My study of the linguistic landscape in downtown Dili (Taylor-Leech, 2012) showed how English is increasingly visible in the commercial, urban landscape, if not yet in the official one. This process contributes to a kind of double diglossia which also reflects the growing social divide that has sprung up in the wake of the aid industry. There are already Portuguese-speaking elites, a hangover from the country’s days as a Portuguese colony but now there are also English-speaking elites with the linguistic capital to make careers in the aid industry, while those who lack the capital to break out of unemployment or low-paid jobs get little opportunity to progress.

I think aid workers need to show sensitivity to local language situations and be aware of how they can promote the hegemony of English to the detriment of local language(s) and culture. I’d go further and say that if aid workers are paid to do development aid work then that indeed is what they should do. If the outcomes of development aid projects are to outlast the lifetime of the (usually short-term) project, it seems to me doubly important that aid workers build lasting relationships and do so by endeavouring to understand the local linguaculture. Capacity-building, like teaching, is not a one-way street and should build on local skills, traditions and knowledge. How is that done effectively in a dominant foreign language? There are lots of irritations that flow from being an elite foreign worker in a poor country but they are minor compared to the humiliations that aid recipients suffer from high-handed “experts” who don’t speak their language.

When I taught English in Mozambique, Mozambicans would frequently ask me how I could help them obtain status symbols like blue jeans or luxury food items. To them people like me seemed impossibly rich, although I was not on a high salary. I would count informal English lessons as a similar sort of status symbol. And be wary that people are not befriending you for those sorts of reasons, which can lead to heartbreak and cynicism. I say get engaged in local culture and local ways of knowing. Let English take a back seat and a low profile, unless you are an English teacher but even or especially then, tread lightly and carefully though the local language ecology.
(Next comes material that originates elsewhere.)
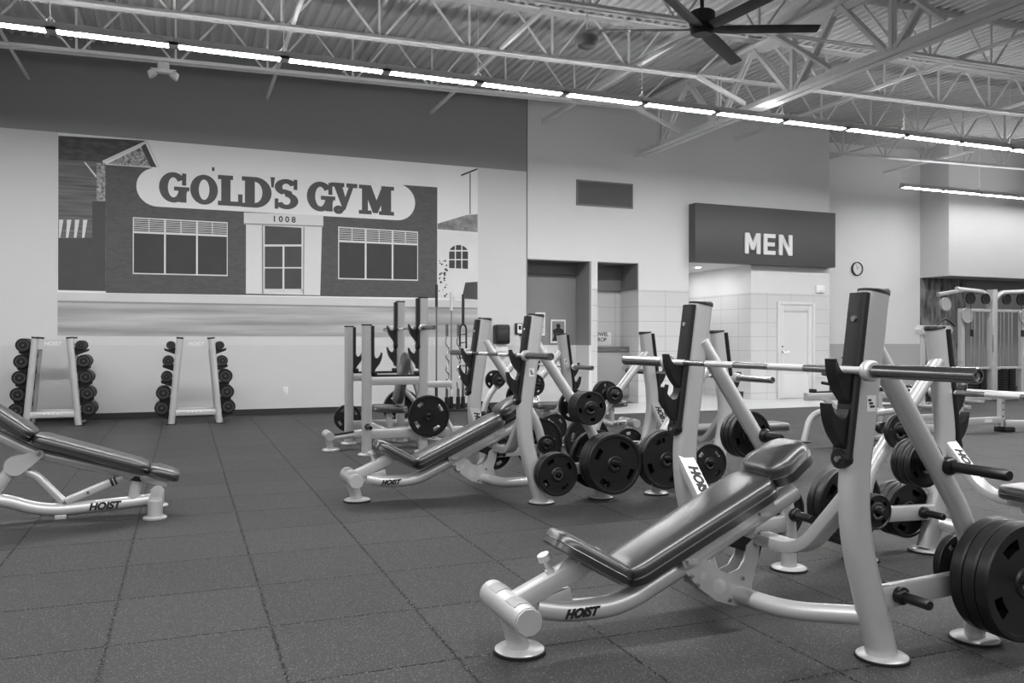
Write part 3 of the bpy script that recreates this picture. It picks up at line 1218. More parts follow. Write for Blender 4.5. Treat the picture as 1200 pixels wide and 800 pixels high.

A shining example of this approach can be seen in the work of one-time Portuguese teacher and now Tetum-Portuguese interpreter and author João Paulo T. Esperança. The photo above was used as illustration in a Portuguese language course in Tetum; lessons were published weekly in the East Timorese newspaper Lia Foun (New Words). João is also the author of the Tetum version of the much loved children’s story Liurai Oan Ki’ik , known in English as The little Prince.
ResearchBlogging.org Taylor-Leech, Kerry (2012). Language choice as an index of identity: Linguistic landscape in Dili, Timor-Leste International Journal of Multilingualism, 9 (1), 15-34 DOI: 10.1080/14790718.2011.583654

Kerry Taylor-Leech

Author Kerry Taylor-Leech

Kerry Taylor-Leech is a senior lecturer in Applied Linguistics, TESOL and the teaching of second languages. She is based in the School of Humanities, Languages and Social Science at Griffith University. Her research is sociolinguistic, ethnographic and interdisciplinary in nature and explores language policy and planning, identity, education and literacy practices in multilingual settings. She has strong interests in all aspects of language and identity, especially in immigrant and postcolonial contexts. She is a co-editor of the international journal Current Issues in Language Planning. Visit ktlweb.wordpress.com for more.

More posts by Kerry Taylor-Leech

Join the discussion One Comment

  • Alexandra Grey says:

    Thanks, Kerry, these details of the East Timorese context are very interesting and illustrate well the need for aid workers coming into a country to learn a language used in that country. I don’t disagree with that at all, and my article doesn’t argue for monolingual English aid workers by any means. The situation you’ve described is exactly why I think aid workers I have encountered have become very wary of language imperialism. Nevertheless, you can learn your colleagues’ language at the same time as using your English in ways your colleagues want, rather than avoiding “English work”.